▸ **EXERCISE TASK**
Repeat, exactly and only, the lines from the beginning of the data through the line with "bpy.data.objects.remove(o)". Pictures are left out.

___ DATA SECTION ___

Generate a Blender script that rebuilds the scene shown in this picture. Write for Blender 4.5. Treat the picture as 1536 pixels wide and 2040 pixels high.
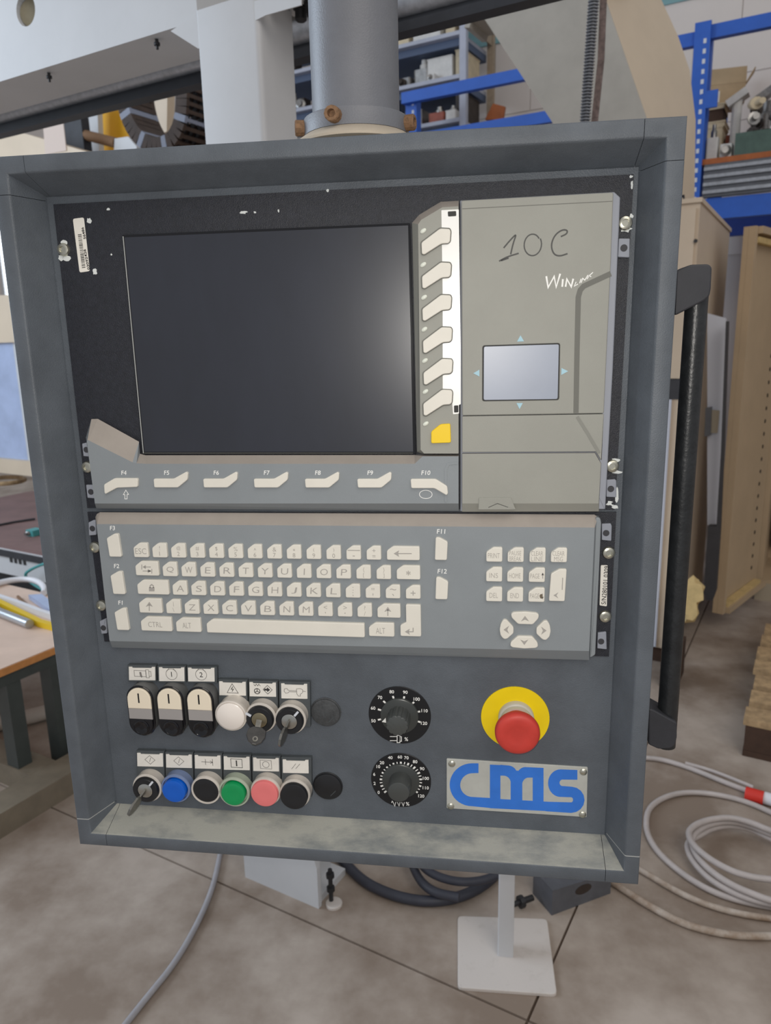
import bpy, bmesh, math, random
from mathutils import Vector, Matrix
random.seed(7)
scene = bpy.context.scene
COL = scene.collection
for o in list(bpy.data.objects):
    bpy.data.objects.remove(o)

# ------------------------------------------------------------------ camera
W, HH, Z0, FPX = 0.600, 0.7072, 0.915, 1481.07          # panel width, height, height above the floor
R1 = Vector((0.99109993, 0.0087872, -0.13282962))
R2 = Vector((-0.02163935, -0.97391272, -0.22588881))
R3 = Vector((-0.13134939, 0.22675273, -0.96505468))
CW = Vector((0.44398, -0.66997, Z0 + 0.53975))
cd = bpy.data.cameras.new('camera')
cam = bpy.data.objects.new('camera', cd)
COL.objects.link(cam)
rows = [Vector((R1[i], -R3[i], R2[i])) for i in range(3)]    # image right, image down, forward in the world
M = Matrix.Identity(4)
for i in range(3):
    M[i][0], M[i][1], M[i][2], M[i][3] = rows[0][i], -rows[1][i], -rows[2][i], CW[i]
cam.matrix_world = M
cd.sensor_fit = 'HORIZONTAL'
cd.sensor_width = 36.0
cd.lens = 36.0 * FPX / 1536.0
cd.clip_start, cd.clip_end = 0.02, 100
cd.dof.use_dof = True
cd.dof.focus_distance = 0.72
cd.dof.aperture_fstop = 14.0
scene.camera = cam

# ------------------------------------------------------------------ world, lights, exposure
wd = bpy.data.worlds.new('world')
scene.world = wd
wd.use_nodes = True
wd.node_tree.nodes['Background'].inputs[0].default_value = (0.93, 0.95, 1.0, 1)
wd.node_tree.nodes['Background'].inputs[1].default_value = 0.36
scene.view_settings.view_transform = 'Standard'
scene.view_settings.look = 'None'
scene.view_settings.exposure = 0.18
scene.view_settings.gamma = 1.0
scene.view_settings.use_curve_mapping = False


def lamp(name, kind, loc, aim, power, color, size=None, size_y=None):
    l = bpy.data.lights.new(name, kind)
    l.energy = power
    l.color = color
    if kind == 'AREA':
        l.shape = 'RECTANGLE'
        l.size, l.size_y = size, size_y or size
    elif size:
        l.shadow_soft_size = size
    o = bpy.data.objects.new(name, l)
    COL.objects.link(o)
    o.location = loc
    d = Vector(aim) - Vector(loc)
    o.rotation_euler = d.to_track_quat('-Z', 'Y').to_euler()
    return o


lamp('window_daylight', 'AREA', (-5.0, 1.0, 3.0), (0.3, 1.0, 1.2), 150, (0.72, 0.85, 1.0), 3.0, 2.6)
lamp('hall_skylight', 'AREA', (2.5, -3.5, 5.5), (0.8, 2.0, 1.0), 105, (1.0, 0.93, 0.84), 4.0, 4.0)
lamp('phone_flash', 'POINT', (CW.x - 0.012, CW.y, CW.z + 0.012), (0, 1, 1), 7.5, (1.0, 0.96, 0.9), 0.004)

# ------------------------------------------------------------------ frames of reference
E1 = Vector((0.9247, -0.3807, 0.0))      # along the hall's back wall (the panel hangs 22 degrees off it)
E2 = Vector((0.3807, 0.9247, 0.0))       # towards the back wall
UP = Vector((0, 0, 1))
OUT = Vector((0, -1, 0))
XR = Vector((1, 0, 0))


def H(a, b, z):
    return Vector((CW.x, CW.y, 0)) + E1 * a + E2 * b + UP * z


def ray(px, py):
    a, b = (px - 768) / FPX, (py - 1020) / FPX
    return rows[0] * a + rows[1] * b + rows[2]


def pan(px, py, w=0.0):                  # point of a plane parallel to the panel, w towards the viewer
    d = ray(px, py)
    return CW + d * ((-w - CW.y) / d.y)


def flr(px, py, z=0.0):
    d = ray(px, py)
    return CW + d * ((z - CW.z) / d.z)


def hq(px, py, q):                       # point of a plane parallel to the back wall, q away from the camera
    d = ray(px, py)
    return CW + d * (q / d.dot(E2))


def ha(px, py, a):                       # point of a plane square to the back wall
    d = ray(px, py)
    return CW + d * (a / d.dot(E1))


def pxm(px, py, w=0.0):
    return (pan(px + 5, py, w) - pan(px - 5, py, w)).length / 10


# ------------------------------------------------------------------ materials
MATS = {}


def mat(name, col, rough=0.5, metal=0.0, var=0.0, vscale=30.0, bump=0.0, bscale=300.0, col2=None,
        spec=0.5, coat=0.0, emit=0.0, alpha=1.0, trans=0.0, lo=0.35, hi=0.65, stretch=None):
    m = bpy.data.materials.new(name)
    m.use_nodes = True
    nt = m.node_tree
    b = nt.nodes['Principled BSDF']
    b.inputs['Base Color'].default_value = (*col, 1)
    b.inputs['Roughness'].default_value = rough
    b.inputs['Metallic'].default_value = metal
    b.inputs['Specular IOR Level'].default_value = spec
    b.inputs['Coat Weight'].default_value = coat
    b.inputs['Transmission Weight'].default_value = trans
    b.inputs['Alpha'].default_value = alpha
    if emit:
        b.inputs['Emission Color'].default_value = (*col, 1)
        b.inputs['Emission Strength'].default_value = emit
    if var or col2 or bump:
        geo = nt.nodes.new('ShaderNodeNewGeometry')
        mp = nt.nodes.new('ShaderNodeMapping')
        nt.links.new(geo.outputs['Position'], mp.inputs['Vector'])
        if stretch:
            mp.inputs['Scale'].default_value = stretch
    if var or col2:
        n = nt.nodes.new('ShaderNodeTexNoise')
        n.inputs['Scale'].default_value = vscale
        n.inputs['Detail'].default_value = 6
        n.inputs['Roughness'].default_value = 0.62
        nt.links.new(mp.outputs[0], n.inputs['Vector'])
        r = nt.nodes.new('ShaderNodeValToRGB')
        r.color_ramp.elements[0].position = lo
        r.color_ramp.elements[1].position = hi
        c2 = col2 or tuple(min(1, c * (1 + var)) for c in col)
        c1 = col if col2 else tuple(c * (1 - var) for c in col)
        r.color_ramp.elements[0].color = (*c1, 1)
        r.color_ramp.elements[1].color = (*c2, 1)
        nt.links.new(n.outputs['Fac'], r.inputs['Fac'])
        nt.links.new(r.outputs[0], b.inputs['Base Color'])
    if bump:
        n2 = nt.nodes.new('ShaderNodeTexNoise')
        n2.inputs['Scale'].default_value = bscale
        n2.inputs['Detail'].default_value = 3
        nt.links.new(mp.outputs[0], n2.inputs['Vector'])
        bp = nt.nodes.new('ShaderNodeBump')
        bp.inputs['Strength'].default_value = bump
        bp.inputs['Distance'].default_value = 0.001
        nt.links.new(n2.outputs['Fac'], bp.inputs['Height'])
        nt.links.new(bp.outputs[0], b.inputs['Normal'])
    MATS[name] = m
    return m


def srgb(r, g, b):
    f = lambda c: (c / 255 / 12.92) if c <= 10 else ((c / 255 + 0.055) / 1.055) ** 2.4
    return (f(r), f(g), f(b))


mat('slate', srgb(89, 95, 102), 0.48, 0, 0.13, 18, 0.35, 900)
mat('slate_dusty', srgb(96, 103, 108), 0.75, 0, 0, 12, 0.35, 900, srgb(160, 160, 152), lo=0.30, hi=0.56, stretch=(1, 2.2, 1))
mat('bare_seam', srgb(170, 172, 170), 0.6)
mat('black_plate', srgb(30, 31, 42), 0.30, 0, 0.15, 25, 0.05, 500, spec=0.45)
mat('black_grain', srgb(34, 36, 44), 0.42, 0, 0.2, 200, 0.5, 1400)
mat('screen_glass', srgb(30, 33, 44), 0.30, 0, 0.22, 9, 0, 0, spec=0.9, stretch=(1, 1, 0.4))
mat('cover_warm', srgb(152, 152, 144), 0.55, 0, 0.03, 20, 0.12, 1500)
mat('cover_cool', srgb(136, 142, 146), 0.55, 0, 0.03, 20, 0.12, 1500)
mat('cover_rim', srgb(150, 154, 164), 0.5)
mat('groove_soft', srgb(134, 134, 127), 0.6)
mat('cover_dusty', srgb(158, 150, 142), 0.75, 0, 0.04, 40)
mat('collar_grey', srgb(98, 99, 99), 0.6, 0, 0.1, 60)
mat('groove', srgb(112, 112, 106), 0.7)
mat('groove_dark', srgb(62, 62, 60), 0.8)
mat('key', srgb(226, 222, 211), 0.5, 0, 0.02, 40)
mat('key_text', srgb(168, 164, 158), 0.6)
mat('key_smudge', srgb(110, 100, 84), 0.8)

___

▸ **FINISHED ANSWER**
Generate a Blender script that rebuilds the scene shown in this picture. Write for Blender 4.5. Treat the picture as 1536 pixels wide and 2040 pixels high.
import bpy, bmesh, math, random
from mathutils import Vector, Matrix
random.seed(7)
scene = bpy.context.scene
COL = scene.collection
for o in list(bpy.data.objects):
    bpy.data.objects.remove(o)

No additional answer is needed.